A nadie se le escapa que el modo de vida que se nos propone en el Evangelio es difícil en cualquier época, pero imposible en ninguna. En efecto, no creemos que los contemporáneos de Jesús, al escuchar que ya habían cometido adulterio al mirar con deseo a la mujer del prójimo, reaccionasen con agrado; tampoco que aplaudiesen cuando Jesús les negó la posibilidad de repudio.

Jesús, por otra parte, nos advirtió que Cielo y Tierra pasarían, pero no sus palabras; y la Iglesia, que es la depositaria de tales palabras, no tiene otra misión sino garantizar su permanencia.

No podemos olvidar, sin embargo, que la situación que hoy atravesamos los cristianos tal vez no admita parangón con ninguna otra, por la sencilla razón de que las anteriores que se parecieron a esta eran épocas paganas y no apóstatas; y no es lo mismo andar a tientas porque no se encuentra la luz que cerrar los ojos para no verla.

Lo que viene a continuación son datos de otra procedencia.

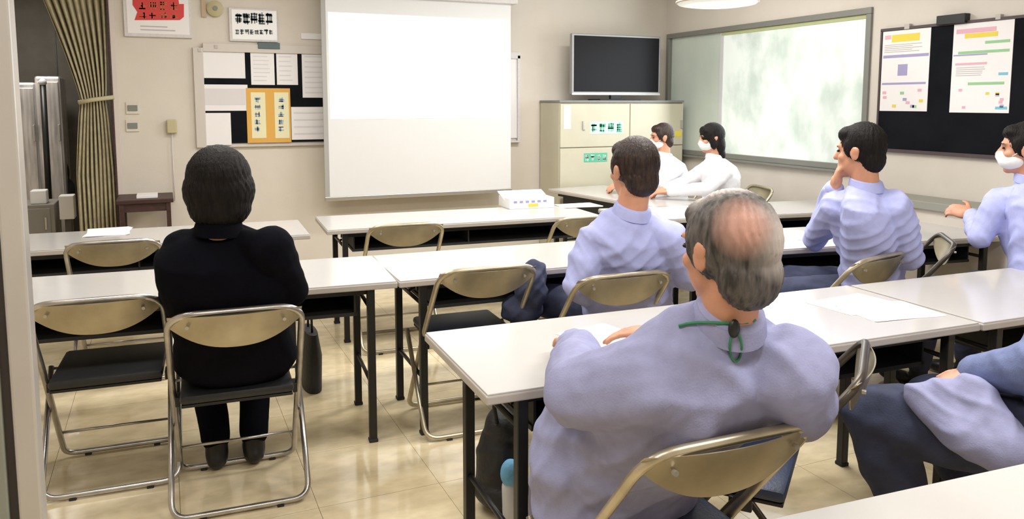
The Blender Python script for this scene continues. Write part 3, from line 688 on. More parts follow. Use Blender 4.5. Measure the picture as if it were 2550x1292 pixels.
bronze = mat('dark_bronze_tube', (0.10, 0.085, 0.07), 0.35, metal=0.7, var=0.15, scale=12)
protoC = make_chair(bronze, M['navyvinyl']); protoA = make_chair(M['chrome'], M['vinyl']); protoB = make_chair(M['champagne'], M['navyvinyl'])
usedp = {}
def chair(px, py, yaw, label, kind='A', z=0.785, at_=None):
    """placed by the middle of its top rail; yaw turns it anticlockwise"""
    pr = {'A': protoA, 'B': protoB, 'C': protoC}[kind]
    o = pr if kind not in usedp else copy_tree(pr); usedp[kind] = 1
    p = onz(px, py, z) if at_ is None else Vector((at_[0], at_[1], 0)); a = R(yaw)
    off = Vector((-math.sin(a) * -0.375, math.cos(a) * -0.375, 0))
    if at_ is None: o.location = (p.x - off.x, p.y - off.y, 0)
    else: o.location = (p.x, p.y, 0)
    o.rotation_euler = (0, 0, a); tag(o, label, 'chair', 'metal folding chairs'); return o
CH1 = chair(588, 768, -3, 'chrome folding chair the woman in black sits on')
chair(235, 742, -3, 'empty chrome folding chair with black seat left of the woman in black')
chair(280, 598, -3, 'empty folding chair at the front left table with papers')
chair(1015, 556, -4, 'empty folding chair at the front table, centre below the screen', 'B')
chair(1470, 538, -4, 'folding chair at the front table beside the white boxes, partly behind the dark-haired man', 'B')
chair(1222, 664, -3, 'empty folding chair at the middle table left of the dark-haired man', 'B')
CH2 = chair(1565, 680, -2, 'folding chair the dark-haired man in blue sits on', 'B')
CH3 = chair(1842, 1086, -1, 'champagne folding chair nearest the camera under the grey-haired man', 'B')
CH4 = chair(2205, 635, 12, 'folding chair the man resting his chin on his hand sits on', 'B')
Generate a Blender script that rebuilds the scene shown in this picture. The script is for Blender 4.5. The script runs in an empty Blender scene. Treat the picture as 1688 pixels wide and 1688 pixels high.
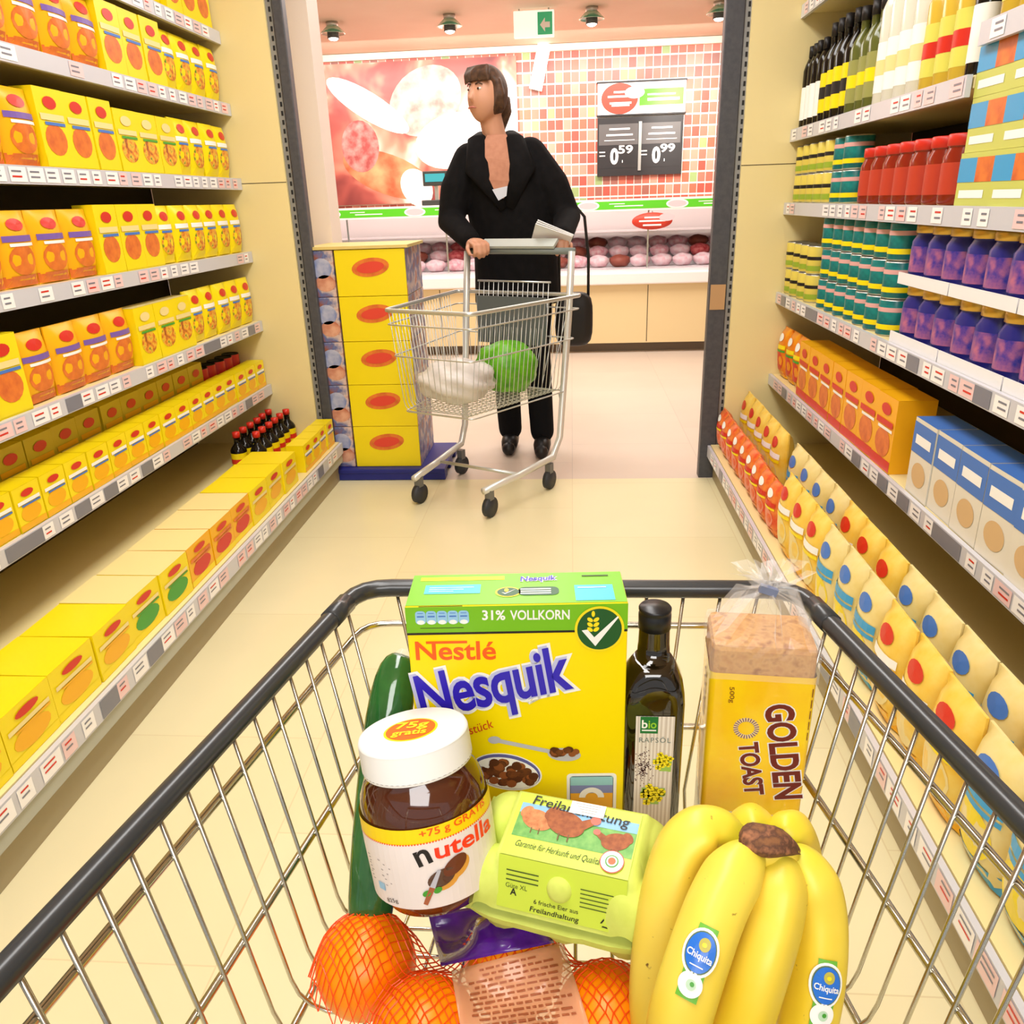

El asedio al que hoy se ve sometida la familia cristiana es mayor que en ninguna otra época porque hay leyes fraguadas para lograr su disolución y, sobre todo, porque la apostasía ha empapado casi por completo el tejido social. A los cristianos asediados por un clima adverso hay que ayudarlos en la tribulación, cuando sus matrimonios se rompen y sus familias son dispersadas o corrompidas por la propaganda ambiental. Y, a su vez, los cristianos deben ser cada vez más conscientes de las obligaciones que asumen al casarse y formar una familia.
Pero las plagas del divorcio, la anticoncepción, el aborto y las aberraciones sexuales permanecen ahí, presentadas por la propaganda ambiental como bienes gozosos. Para proteger a la familia, se suele esgrimir que es una institución precedente a la comunidad política, argumento que se comprende porque hay en él una finalidad táctica de defensa del orden natural frente a los ataques de ordenamientos jurídicos anticristianos.

Pero lo cierto es que la comunidad política es una sociedad tan natural como la propia familia (recordemos que Aristóteles definía al ser humano como “animal político”), coexistente con la sociedad familiar y ordenada a garantizar su existencia. Pero, ¿qué ocurre cuando la comunidad política se desnaturaliza y promueve la extinción de la familia, o su degeneración? Pues ocurre lo que estamos viendo: que, ante el asedio, cada vez hay más defecciones; y también, que los pocos que perseveran son mirados como friquis indeseables por el común de la sociedad corrompida.

Por eso consideramos que cualquier intento de defender la institución familiar no puede limitarse a exhortar a los cristianos a perseverar, porque la perseverancia en un medio adverso conduce con frecuencia a la melancolía; ni siquiera a un acompañamiento misericordioso, porque el “acompañamiento” de la propaganda apóstata será siempre mayor.

Además de perseverancia y acompañamiento, hay que brindar protección política a la familia; pues el ser humano, en efecto, es un “animal político”, y pretender que la familia trate de sobrevivir en medio de estructuras políticas que anhelan su destrucción acabará siendo una pretensión inhumana.